First, let’s get ahead of the obvious: There is something extraordinary, almost unsettlingly insane, about Timothee Chalamet as Bob Dylan. The natural resemblance is uncanny — but in that Hollywood way where they look alike if you had put Dylan through a hotness filter. Chalamet does not rely on this, though; he works hard to contort his chiseled face into a pouty depiction that pairs nicely with the narrative they’re spinning around the mystical and mythical Dylan.

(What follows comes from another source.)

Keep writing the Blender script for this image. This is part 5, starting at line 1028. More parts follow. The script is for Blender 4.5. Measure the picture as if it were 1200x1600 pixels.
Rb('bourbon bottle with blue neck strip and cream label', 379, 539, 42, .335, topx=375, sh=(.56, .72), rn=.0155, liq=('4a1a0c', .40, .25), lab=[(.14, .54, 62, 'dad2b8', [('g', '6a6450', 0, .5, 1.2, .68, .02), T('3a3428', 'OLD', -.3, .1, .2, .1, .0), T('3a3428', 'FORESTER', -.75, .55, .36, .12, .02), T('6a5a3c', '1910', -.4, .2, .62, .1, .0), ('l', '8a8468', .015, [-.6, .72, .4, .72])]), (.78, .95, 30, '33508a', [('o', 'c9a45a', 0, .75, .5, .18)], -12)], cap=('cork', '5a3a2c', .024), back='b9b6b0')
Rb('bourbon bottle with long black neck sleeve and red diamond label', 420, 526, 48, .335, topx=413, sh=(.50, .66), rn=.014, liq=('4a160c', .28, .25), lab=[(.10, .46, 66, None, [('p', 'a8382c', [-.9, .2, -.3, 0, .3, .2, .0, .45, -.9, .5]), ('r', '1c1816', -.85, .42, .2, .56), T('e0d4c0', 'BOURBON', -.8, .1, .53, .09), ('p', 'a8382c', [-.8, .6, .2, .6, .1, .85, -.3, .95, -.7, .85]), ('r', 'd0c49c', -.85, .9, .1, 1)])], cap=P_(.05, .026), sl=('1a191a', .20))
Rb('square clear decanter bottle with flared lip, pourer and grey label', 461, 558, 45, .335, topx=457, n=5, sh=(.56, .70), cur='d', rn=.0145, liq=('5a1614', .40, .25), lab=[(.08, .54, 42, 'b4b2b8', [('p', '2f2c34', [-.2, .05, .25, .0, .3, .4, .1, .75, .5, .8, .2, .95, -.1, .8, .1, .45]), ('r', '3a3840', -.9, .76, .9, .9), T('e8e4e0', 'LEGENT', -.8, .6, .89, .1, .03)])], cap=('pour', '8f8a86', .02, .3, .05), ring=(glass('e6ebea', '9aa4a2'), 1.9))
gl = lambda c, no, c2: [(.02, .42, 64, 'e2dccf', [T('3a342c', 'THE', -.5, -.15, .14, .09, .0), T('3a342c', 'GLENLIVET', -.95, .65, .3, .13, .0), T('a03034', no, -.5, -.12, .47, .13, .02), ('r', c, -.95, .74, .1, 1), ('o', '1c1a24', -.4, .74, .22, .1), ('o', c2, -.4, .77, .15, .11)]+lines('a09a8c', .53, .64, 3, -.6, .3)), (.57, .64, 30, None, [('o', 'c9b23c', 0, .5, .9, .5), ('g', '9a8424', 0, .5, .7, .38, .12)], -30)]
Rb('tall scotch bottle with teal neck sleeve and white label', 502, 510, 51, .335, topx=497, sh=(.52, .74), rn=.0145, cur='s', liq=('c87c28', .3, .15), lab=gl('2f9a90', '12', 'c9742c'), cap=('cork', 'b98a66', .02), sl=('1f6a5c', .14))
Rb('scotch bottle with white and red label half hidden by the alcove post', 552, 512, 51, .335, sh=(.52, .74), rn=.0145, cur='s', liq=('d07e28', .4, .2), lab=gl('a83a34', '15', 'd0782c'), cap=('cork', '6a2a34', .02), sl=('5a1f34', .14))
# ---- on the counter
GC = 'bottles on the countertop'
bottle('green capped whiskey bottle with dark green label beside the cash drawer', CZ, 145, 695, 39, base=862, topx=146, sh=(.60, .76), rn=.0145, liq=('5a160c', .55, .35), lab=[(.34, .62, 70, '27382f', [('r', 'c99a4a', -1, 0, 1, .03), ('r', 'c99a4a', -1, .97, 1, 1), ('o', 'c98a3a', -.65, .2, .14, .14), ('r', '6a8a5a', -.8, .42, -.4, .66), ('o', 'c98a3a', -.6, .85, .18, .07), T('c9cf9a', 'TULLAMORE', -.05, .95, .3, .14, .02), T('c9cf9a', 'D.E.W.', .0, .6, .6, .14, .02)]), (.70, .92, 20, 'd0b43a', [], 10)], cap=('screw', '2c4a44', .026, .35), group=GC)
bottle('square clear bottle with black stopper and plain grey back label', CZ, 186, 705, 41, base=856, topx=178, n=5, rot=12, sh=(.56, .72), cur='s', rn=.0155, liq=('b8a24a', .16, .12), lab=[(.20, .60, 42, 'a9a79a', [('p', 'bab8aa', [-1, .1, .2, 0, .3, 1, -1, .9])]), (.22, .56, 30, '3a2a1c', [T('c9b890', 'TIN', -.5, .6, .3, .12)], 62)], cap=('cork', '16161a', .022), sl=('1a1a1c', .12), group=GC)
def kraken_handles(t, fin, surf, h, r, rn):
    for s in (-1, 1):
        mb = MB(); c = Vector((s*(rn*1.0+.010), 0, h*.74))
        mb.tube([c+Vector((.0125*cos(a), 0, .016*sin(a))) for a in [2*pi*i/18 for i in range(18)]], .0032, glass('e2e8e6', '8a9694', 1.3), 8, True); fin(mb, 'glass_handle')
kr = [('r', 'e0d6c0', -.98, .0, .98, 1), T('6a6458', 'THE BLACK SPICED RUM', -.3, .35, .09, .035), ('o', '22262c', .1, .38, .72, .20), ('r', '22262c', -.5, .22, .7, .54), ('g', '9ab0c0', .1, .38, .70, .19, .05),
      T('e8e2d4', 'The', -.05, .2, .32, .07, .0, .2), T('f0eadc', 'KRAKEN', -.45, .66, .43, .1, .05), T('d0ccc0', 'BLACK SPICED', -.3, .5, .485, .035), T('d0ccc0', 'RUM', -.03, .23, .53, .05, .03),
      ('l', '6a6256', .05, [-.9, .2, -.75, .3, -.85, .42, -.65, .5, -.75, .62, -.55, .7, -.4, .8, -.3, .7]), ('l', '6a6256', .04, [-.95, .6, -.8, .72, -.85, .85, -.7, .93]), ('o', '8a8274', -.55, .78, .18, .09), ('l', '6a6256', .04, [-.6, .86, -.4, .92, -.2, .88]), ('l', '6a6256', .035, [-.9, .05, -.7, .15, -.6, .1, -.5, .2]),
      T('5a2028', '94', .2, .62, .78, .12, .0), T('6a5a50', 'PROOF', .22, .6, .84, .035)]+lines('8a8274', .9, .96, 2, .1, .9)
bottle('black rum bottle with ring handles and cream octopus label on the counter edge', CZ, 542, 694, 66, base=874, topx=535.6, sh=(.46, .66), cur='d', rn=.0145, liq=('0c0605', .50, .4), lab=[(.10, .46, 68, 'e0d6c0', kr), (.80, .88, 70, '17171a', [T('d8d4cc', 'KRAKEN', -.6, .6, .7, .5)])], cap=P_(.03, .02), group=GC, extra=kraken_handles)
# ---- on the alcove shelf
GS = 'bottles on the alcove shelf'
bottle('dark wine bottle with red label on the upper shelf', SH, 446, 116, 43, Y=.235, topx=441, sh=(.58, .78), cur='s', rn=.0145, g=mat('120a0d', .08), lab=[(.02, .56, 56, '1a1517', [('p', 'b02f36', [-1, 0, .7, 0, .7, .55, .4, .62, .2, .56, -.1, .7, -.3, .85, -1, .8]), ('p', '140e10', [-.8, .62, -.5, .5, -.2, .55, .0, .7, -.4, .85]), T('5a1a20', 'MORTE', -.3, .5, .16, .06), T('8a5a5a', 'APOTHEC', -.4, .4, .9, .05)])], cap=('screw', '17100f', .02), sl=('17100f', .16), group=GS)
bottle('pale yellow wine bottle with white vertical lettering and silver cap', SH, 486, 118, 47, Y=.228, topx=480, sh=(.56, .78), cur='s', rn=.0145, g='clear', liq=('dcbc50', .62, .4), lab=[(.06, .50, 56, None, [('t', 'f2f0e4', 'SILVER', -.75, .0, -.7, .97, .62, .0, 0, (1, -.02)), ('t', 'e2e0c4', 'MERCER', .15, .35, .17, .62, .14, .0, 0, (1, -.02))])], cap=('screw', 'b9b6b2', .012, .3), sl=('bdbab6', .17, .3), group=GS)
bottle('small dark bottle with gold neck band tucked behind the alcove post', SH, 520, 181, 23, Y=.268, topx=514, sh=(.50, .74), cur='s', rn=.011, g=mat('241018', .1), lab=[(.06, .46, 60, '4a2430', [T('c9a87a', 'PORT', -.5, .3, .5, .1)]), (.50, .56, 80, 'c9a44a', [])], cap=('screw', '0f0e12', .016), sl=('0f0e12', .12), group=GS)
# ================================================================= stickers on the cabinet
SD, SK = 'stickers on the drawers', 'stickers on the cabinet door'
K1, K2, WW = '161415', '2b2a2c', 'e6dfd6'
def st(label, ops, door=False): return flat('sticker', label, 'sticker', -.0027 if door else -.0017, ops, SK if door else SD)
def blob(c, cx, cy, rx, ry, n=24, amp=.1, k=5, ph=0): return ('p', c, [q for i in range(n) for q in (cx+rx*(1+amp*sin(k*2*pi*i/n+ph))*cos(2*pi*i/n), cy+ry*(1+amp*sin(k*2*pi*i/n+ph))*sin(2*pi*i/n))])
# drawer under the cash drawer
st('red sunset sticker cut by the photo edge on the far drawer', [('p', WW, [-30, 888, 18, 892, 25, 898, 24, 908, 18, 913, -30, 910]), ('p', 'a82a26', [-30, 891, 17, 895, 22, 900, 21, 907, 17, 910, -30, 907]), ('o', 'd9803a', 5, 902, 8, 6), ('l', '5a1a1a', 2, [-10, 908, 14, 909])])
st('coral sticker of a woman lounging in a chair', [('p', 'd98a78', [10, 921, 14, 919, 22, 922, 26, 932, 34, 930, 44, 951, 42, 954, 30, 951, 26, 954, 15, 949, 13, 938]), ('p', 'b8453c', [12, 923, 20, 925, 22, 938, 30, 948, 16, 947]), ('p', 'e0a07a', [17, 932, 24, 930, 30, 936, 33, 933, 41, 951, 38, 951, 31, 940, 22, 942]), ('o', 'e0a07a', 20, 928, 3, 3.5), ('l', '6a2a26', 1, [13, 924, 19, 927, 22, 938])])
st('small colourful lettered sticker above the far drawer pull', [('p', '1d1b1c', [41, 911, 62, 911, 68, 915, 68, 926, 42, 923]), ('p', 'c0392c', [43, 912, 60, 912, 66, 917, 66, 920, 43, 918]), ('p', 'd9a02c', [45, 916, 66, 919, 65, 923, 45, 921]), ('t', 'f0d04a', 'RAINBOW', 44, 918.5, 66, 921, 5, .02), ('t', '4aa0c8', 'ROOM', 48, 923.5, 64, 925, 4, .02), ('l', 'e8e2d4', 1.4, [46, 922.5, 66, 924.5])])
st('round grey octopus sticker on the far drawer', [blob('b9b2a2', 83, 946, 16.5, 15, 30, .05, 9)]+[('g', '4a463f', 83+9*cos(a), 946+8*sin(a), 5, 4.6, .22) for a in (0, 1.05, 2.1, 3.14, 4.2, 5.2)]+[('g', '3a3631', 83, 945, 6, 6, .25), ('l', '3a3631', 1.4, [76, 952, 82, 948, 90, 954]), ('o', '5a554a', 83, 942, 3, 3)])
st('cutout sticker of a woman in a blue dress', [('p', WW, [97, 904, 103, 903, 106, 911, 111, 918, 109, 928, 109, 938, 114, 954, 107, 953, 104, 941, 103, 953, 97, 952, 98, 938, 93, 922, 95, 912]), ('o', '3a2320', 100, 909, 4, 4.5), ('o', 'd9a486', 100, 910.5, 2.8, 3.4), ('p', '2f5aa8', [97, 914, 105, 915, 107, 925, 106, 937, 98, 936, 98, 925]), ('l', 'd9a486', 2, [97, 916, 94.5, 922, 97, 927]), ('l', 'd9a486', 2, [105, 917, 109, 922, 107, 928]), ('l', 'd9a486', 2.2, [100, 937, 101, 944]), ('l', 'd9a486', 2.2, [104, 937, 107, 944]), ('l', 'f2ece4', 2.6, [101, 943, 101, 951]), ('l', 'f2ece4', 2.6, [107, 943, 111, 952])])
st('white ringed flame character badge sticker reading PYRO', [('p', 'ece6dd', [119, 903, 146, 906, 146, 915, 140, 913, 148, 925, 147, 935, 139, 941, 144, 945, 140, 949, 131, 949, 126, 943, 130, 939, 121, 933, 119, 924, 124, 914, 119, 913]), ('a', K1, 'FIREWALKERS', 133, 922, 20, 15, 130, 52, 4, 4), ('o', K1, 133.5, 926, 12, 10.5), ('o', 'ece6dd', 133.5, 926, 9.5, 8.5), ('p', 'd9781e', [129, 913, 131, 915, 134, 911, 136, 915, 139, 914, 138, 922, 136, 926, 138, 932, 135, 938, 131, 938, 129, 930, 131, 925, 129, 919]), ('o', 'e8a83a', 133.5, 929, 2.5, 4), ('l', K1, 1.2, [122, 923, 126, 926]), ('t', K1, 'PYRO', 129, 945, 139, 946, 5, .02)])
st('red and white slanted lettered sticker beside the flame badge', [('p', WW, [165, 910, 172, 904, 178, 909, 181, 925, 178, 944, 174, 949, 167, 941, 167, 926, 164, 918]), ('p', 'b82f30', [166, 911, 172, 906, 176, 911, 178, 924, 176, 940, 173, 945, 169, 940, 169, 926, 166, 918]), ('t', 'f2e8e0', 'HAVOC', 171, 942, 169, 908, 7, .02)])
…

In addition, Chalamet has that gravely, nasally Dylan voice down. With most accents or actorial mimicries, you can usually find one scene or one line where the impersonation is dropped and the performer’s real voice sneaks through. And that’s okay! Acting is hard! Art is really hard! That’s what makes performances like Chalamet’s so impressive. His mask never slips. From his first appearance on screen, as the 19-year-old vagabond dumped penniless grasping his guitar in the West Village through his maturation as a 25-year-old rock star getting booed at the Newport Folk Festival, he replicates Dylan incredibly. But, the problem with his performance is my issue with the film’s entirety: While technically sound, there is nothing emotionally provoking at any point. 

Making a celebrity biopic feel human is a borderline herculean task. From “Capote” to “Straight Outta Compton,” the biopic is designed to lionize its subject into a Hercules. But it is still art, so there must be some grounding.




Director James Mangold is developing the sense of how much Dylan lived within his music, through his music. It seems he hardly felt human, more a vessel for his literature to work through. Every moment in his life is spent obsessing over his next song. Not for anybody else, but for himself, “A Complete Unknown” is a portrait of an artist who becomes an artist because he had no other choice. It exuded out of him so naturally that if it did not come from him, then he may have exploded into a million, billion, trillion pieces. In a world where the word is tossed around like discarded chewed gum, Bob Dylan was a true genius. And like most true geniuses, he was an absolute repellant human. 

To its credit, “A Complete Unknown” never backs down from that premise. That Dylan, despite his gravitas, was an awful human being to be around.

Now here is where the issue in the separation between depiction and story arrives. While the depiction of Dylan is one way, the story is going in an entirely different direction. It is seemingly trying to paint Dylan as a sympathetic figure, particularly when he is staring down the proverbial establishment at the film’s climax, but he comes off as the villain. At one point, my moviegoing buddy turned to me and said “He looks evil.” Edward Norton’s Pete Seeger is positioned as “The Man” to rebel against, but you end up very much on Seeger’s side as the film stutters its way through the finish line. 

Most at blame for this failure is the relationship between Dylan’s love Sylvie Russo (Elle Fanning) and himself. Positioned as the story’s lynchpin, it is severely underdeveloped. Sylvie, in particular, is so disgustingly underwritten that she hardly even qualifies as two-dimensional. Instead, she never got off the paper.

If art is supposed to be a thrill ride, this was a lazy river. Lazy rivers are still enjoyable — you get to sit in an inflatable float, ideally with a drink in hand, and watch the world go by. But after about ten minutes, you’re numb. You’re lulled into a dull vegetative state that makes you feel like your brain is on a fun little vacation. “A Complete Unknown” does the same.

I looked down at my notes afterward, and I had hardly written down a thing. While discussing one of the most controversial, polarizing artists in American history, it somehow has nothing to say.